I'm going to pile a few ideas in here. It will come back to diet and exercise, but first I'm going to define commitment my way:
Commitment is the decision to do something even when you don't want to based on a value choice at an earlier time.
Why is commitment needed? Well, it's needed any time the desire for something will vary by situation or over time, yet you can still identify the value for the long term. So let's look at how the idea plays out in another area: Romantic relationships.
What does it mean to be committed to someone? What does it mean to be in a committed relationship? It's very simple. Commitment is the choice to stay in relationship past the low spots.
Consider that commitment would not even be needed if your experience of the other person was 100% awesome 100% of the time! You would need no commitment whatsoever because you would just always be loving what was going on and would naturally choose to be with that person. That actually describes pretty well the initial stages of a great romantic relationship. It's 100% fantastic and you want to spend all your time with your new love.
Then one day your 100% perfect partner does something really annoying. Do you decide you don't want that relationship now? For most people, they have (perhaps subconsciously) made a commitment to the relationship after some time, and the bad will be overlooked because they know the good stuff will be right around the corner.
And there's the critical idea to commitment.
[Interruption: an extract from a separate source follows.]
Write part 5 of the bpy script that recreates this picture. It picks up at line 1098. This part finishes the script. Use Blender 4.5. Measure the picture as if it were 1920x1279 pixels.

It's designed to take you past the low spots because you know the good is still there. Think back to the first time your loving partner got in a bad mood and was unpleasant. Did you say "This is nasty, I'm outta here!" Probably not. You might have that approach with a stranger, so the same stuff that would push you away from a stranger will not push you away from your committed relationship.
If you look at relationships as having highs and lows, or peaks and valleys, then we choose the relationship for the peaks. Then we fill it in with commitment to take us past the valleys.
Looking at it that way, the fewer valleys and the more peaks we can create the easier it is to stay (and be happy) in the relationship. We work on things to try to reduce the valleys and increase the peaks. And intuitively we know that the relationship is more likely to continue if that's the case. It makes sense, because commitment will only carry us through so many valleys before we start to reevaluate whether it's worth it for the random and very occasional peak.
I love my wife with all my heart, but if she chose to act in such a way that it was a continuous valley, eventually I'd run out of commitment. There has to be some reason to get past the valley. Also, if she did something that was more like a giant canyon than a valley (picture hot monkey love with the pool boy), that single event would end my commitment. Too big a gap to cross.
Again, commitment is just the decision ahead of time to keep at something even when it is temporarily not what you would choose.
Now come back to diet and exercise. If you're going to commit to a plan for either, please consider how commitment works in a relationship. No sane person would ever set out to find the ugliest, most unpleasant partner possible and declare "I'm committed to you. It doesn't matter how hard it is to be around you, how repulsive I find you, how vile you are, I will stay with you no matter what." Yet I see people do that with diet: "I'm going to eat nothing but 3 quail eggs and roasted acorns every day until I wear a size 0."
Okay, slight exaggeration, I realize no one would eat that many quail eggs. ;)
The point is you need to find the diet and exercise plan that requires the least commitment possible yet still gives you results. Commitment won't make you do the eternally unpleasant, it will just take you past the low spots. Plan on commitment to take you past short periods of hunger. Plan on commitment to have you occasionally eat something that isn't wonderfully tasty. Don't plan on commitment to have you be hungry and eat food you don't like forever. That's a plan to fail.
So identify what really matters before you commit to it. Committing to nothing but grass fed rather than conventionally raised beef? Great. Doable. I might relax it a bit from there, but if you go the other way and commit to only eating grass fed beef from cows that were personally named by a loving rancher who gave them daily massages and tucked them in at night, you're planning to fail.
Find what works. Identify what works. Then try your hardest to make that SO FREAKING EASY that commitment is barely needed. Then you've got a darned good chance at sticking to it.
You wouldn't marry a troglodyte. Don't commit to an ugly diet and exercise plan.